Avrupa’yı da tehdit eden Kuş Gribi salgınıyla ilgili bir yorum aktarıyoruz şimdi de. Rostock kentinde yayımlanan Ostee Zeitung, Romanya’dan sonra Türkiye’de de ortaya çıkan kuş giribi vakalarına ilişkin yorum sütunlarında şu ifadelere yer veriyor:

“Kuş gribi Romanya ve Türkiye’de ortaya çıkarak Avrupa’ya ulaşmış oldu. Şimdi enfeksiyonun Almanya’ya ne zaman ulaşacağı sorusu soruluyor. Kuş gribi insandan insana geçmiyor. Ancak uzmanlar virüsün değişime uğrayarak, insanlar için tehlikeli olabilecek ölümcül bir virüse dönüşmesinden korkuyor.”

Alman basınında hafta sonu oynanan Türkiye-Almanya maçıyla ilgili değerlendirmeler de yer alıyor. 2006 Dünya Futbol Şampiyonası’na ev sahipliği yapacak olan Almanya final turnuvasına sekiz ay kala hala ideal onbiri bulamadı. Konfederasyon kupasından bu yana form grafiği zigzaglar çizen Alman milli takımı İstanbul’daki hazırlık maçında da yenilerek kadronun gençleştirilmesine bel bağlayanları hayal kırıklığına uğrattı. Frankfurter Allgemeine Zeitung gazetesi Alman milli takımının durumunu şöyle yorumluyor:

“Milli takım ağır bir kriz geçiriyor. Ama bu krizin nasıl yorumlanacağı dünya kuppası sahibini bulduktan sonra ortaya çıkacak. Bundan dört yıl önce Rudi Völler’in teknik direktörlüğünü yaptığı kadro Ukrayna ile yaptığı eleme maçlarından sonra katıldığı dünya kupasında finale kadar yürümüştü. Genç kadronun Çarşamba günü Çin ile yapacağı hazırlık maçında da bekleneni verememesi teknik kadro üzerindeki kamuoyu baskısının artmasına yol açacaktır. Takımın kendine güvenini ancak tecrübeli elemanlar arttırabilir. Ancak onlar da Hollanda ve Slovakya maçlarında kendilerine tanınan şansı kullanamadılar.

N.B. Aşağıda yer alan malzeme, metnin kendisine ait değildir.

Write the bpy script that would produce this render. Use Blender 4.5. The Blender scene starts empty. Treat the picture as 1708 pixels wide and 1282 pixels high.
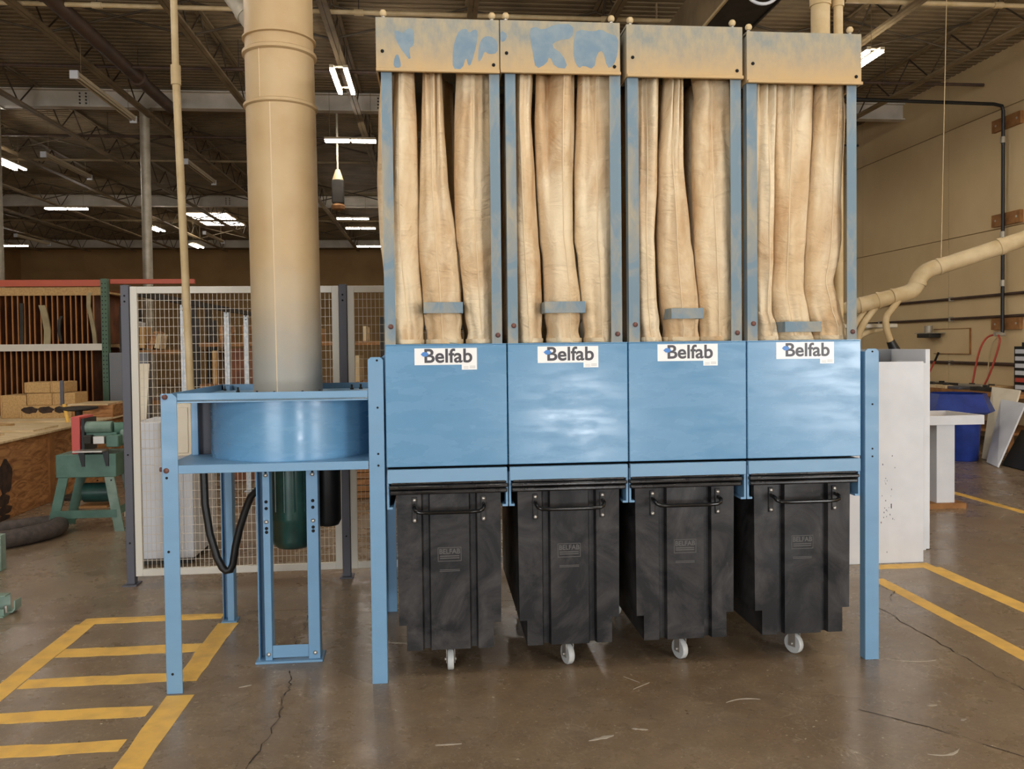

Savunmanın tel tel döküldüğü milli onbir Michael Ballack’sız kalınca ne yapacağını bilemiyor. 24 ile 28 yaşları arasındaki profesyoneller milli takım açısından kaybedilmiş bir kuşaktır. Gençlerden kimsenin şüphesi olmasın. Onların da devri gelecek. Bütün sorumluluğun şimdiden onların omuzlarına yüklenmesine rağmen.

Süddeutsche Zeitung ise Alman kulüplerinde top koşturan yabancıları Alman vatandaşı yapmaktan başka çare kalmadı mı? Sorusuyla başladığı yorumunda konfederasyon kupasında pilleri biten millilerin lig sezonunna da durgun başladıklarını hatırlatıyor. Kalan hazırlık maçlarında ideal onbiri bulma iddiasının yerini telaşa bırakabileceği uyarısında bulunan gazete, Türkiye karşılaşmasında milli maç tecrübesi olan futbolcuların da formsuz kaldığını ve teknik direktör Klinsmann’ın kalan aylarda gençlere moral ve kendine güven aşılamasının kolay olmayacağını dile getiriyor.